**DATA IN THIS EXERCISE:**
>> BEGIN
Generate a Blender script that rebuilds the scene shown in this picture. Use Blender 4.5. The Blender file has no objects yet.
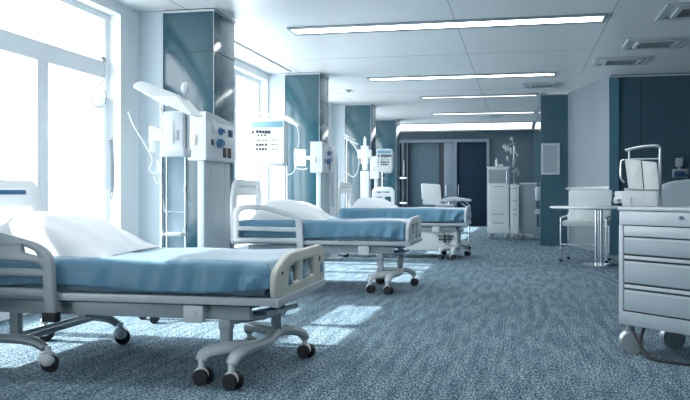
>> END
>> BEGIN
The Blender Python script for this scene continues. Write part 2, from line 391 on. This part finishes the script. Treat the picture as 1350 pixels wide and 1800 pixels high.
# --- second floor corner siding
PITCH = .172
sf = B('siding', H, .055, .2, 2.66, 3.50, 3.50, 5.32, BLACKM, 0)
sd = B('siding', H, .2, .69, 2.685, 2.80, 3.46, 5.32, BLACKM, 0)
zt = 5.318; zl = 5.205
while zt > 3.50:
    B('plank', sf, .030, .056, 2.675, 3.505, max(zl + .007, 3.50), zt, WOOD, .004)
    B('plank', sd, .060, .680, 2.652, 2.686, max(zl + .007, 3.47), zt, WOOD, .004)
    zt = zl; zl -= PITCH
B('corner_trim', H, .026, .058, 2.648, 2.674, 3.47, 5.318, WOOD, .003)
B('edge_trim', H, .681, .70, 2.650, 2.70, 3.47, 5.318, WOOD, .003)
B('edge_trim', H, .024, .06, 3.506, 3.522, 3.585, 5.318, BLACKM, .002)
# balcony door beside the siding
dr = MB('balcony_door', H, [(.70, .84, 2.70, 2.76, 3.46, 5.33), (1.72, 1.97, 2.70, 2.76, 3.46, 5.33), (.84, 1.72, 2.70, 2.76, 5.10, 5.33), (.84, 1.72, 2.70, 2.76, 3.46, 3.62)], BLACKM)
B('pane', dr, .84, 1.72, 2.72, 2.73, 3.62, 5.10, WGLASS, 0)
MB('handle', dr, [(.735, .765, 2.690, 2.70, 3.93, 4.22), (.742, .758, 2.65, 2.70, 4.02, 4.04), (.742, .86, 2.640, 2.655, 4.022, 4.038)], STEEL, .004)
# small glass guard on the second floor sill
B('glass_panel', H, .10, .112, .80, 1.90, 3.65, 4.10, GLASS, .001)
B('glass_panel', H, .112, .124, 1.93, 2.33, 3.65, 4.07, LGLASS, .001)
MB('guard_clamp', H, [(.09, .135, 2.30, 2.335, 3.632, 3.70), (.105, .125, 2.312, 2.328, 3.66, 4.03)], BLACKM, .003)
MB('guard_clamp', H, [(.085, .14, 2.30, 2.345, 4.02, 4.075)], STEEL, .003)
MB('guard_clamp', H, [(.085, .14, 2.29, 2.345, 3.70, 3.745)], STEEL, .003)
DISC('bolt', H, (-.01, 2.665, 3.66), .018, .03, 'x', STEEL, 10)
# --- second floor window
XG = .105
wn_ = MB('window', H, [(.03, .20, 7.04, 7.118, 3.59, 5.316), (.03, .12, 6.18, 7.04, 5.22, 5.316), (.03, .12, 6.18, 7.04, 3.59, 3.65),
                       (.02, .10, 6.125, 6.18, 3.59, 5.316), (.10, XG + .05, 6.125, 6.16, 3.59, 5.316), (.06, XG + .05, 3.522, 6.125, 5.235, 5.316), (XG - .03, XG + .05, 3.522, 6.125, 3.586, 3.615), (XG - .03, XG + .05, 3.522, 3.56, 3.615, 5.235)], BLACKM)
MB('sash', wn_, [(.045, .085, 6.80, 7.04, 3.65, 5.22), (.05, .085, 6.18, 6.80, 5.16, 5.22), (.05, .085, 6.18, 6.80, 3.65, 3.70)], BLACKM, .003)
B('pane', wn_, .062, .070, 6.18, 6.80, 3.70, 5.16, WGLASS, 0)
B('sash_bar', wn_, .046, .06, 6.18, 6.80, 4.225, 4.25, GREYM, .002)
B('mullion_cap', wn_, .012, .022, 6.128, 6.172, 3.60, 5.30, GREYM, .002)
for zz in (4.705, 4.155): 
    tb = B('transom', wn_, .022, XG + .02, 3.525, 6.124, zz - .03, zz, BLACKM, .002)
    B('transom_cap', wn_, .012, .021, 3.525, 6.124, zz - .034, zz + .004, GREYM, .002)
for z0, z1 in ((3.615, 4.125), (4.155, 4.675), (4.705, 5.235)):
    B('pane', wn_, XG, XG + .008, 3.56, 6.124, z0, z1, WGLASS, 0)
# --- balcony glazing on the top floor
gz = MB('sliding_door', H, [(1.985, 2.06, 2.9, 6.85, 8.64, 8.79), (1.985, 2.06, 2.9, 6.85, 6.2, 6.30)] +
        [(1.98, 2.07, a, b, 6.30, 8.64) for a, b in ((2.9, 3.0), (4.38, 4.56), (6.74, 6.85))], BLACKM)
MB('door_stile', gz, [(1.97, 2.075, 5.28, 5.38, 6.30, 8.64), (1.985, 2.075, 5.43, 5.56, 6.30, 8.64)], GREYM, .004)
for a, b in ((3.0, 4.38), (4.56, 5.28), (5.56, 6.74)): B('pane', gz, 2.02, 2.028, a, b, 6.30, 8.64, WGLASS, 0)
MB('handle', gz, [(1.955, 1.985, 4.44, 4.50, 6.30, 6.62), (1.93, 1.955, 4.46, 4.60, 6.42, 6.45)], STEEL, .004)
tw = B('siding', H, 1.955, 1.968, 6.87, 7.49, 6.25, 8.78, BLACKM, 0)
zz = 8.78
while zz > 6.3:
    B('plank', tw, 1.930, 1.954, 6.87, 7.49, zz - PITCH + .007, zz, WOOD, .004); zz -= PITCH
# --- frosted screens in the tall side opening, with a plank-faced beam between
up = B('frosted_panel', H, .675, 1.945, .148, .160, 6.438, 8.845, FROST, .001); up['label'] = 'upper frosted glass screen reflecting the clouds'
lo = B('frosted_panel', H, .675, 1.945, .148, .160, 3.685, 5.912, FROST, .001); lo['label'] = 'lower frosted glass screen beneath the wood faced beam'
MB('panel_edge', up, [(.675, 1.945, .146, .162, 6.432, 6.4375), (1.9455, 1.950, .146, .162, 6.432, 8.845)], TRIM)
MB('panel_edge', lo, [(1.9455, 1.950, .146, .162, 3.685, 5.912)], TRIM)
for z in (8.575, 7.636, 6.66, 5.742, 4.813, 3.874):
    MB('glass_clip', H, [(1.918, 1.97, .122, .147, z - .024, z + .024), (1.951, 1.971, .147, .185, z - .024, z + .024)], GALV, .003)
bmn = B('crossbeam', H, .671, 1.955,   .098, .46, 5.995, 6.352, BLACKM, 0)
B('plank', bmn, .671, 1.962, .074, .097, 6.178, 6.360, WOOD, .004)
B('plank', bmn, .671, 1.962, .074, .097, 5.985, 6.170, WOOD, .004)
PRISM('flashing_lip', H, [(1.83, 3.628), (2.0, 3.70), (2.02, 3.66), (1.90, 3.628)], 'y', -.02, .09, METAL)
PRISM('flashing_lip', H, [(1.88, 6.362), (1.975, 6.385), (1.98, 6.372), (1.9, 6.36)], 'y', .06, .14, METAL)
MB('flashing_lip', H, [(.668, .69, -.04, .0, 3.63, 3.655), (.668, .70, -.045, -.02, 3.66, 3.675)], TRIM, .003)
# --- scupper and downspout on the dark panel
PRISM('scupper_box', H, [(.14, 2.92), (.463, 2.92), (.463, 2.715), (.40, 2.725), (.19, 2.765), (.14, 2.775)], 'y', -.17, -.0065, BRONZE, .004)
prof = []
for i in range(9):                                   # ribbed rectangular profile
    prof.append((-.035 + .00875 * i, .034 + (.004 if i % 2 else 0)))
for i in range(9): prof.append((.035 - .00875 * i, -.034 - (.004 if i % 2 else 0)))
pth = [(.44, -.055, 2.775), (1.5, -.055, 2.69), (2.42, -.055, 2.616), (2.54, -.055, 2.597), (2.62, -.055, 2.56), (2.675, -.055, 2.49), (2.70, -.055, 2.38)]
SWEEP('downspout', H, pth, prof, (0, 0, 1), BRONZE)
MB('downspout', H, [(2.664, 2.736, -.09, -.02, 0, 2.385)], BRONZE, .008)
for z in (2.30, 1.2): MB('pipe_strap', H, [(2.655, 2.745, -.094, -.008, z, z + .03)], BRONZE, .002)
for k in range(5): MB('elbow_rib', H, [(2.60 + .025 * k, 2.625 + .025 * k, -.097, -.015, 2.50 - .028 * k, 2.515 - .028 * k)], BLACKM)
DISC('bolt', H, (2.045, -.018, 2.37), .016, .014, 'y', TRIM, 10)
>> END
Report each line in the data that holds the word "Blender".

**ANSWER TO THIS EXERCISE:**
Generate a Blender script that rebuilds the scene shown in this picture. Use Blender 4.5. The Blender file has no objects yet.
The Blender Python script for this scene continues. Write part 2, from line 391 on. This part finishes the script. Treat the picture as 1350 pixels wide and 1800 pixels high.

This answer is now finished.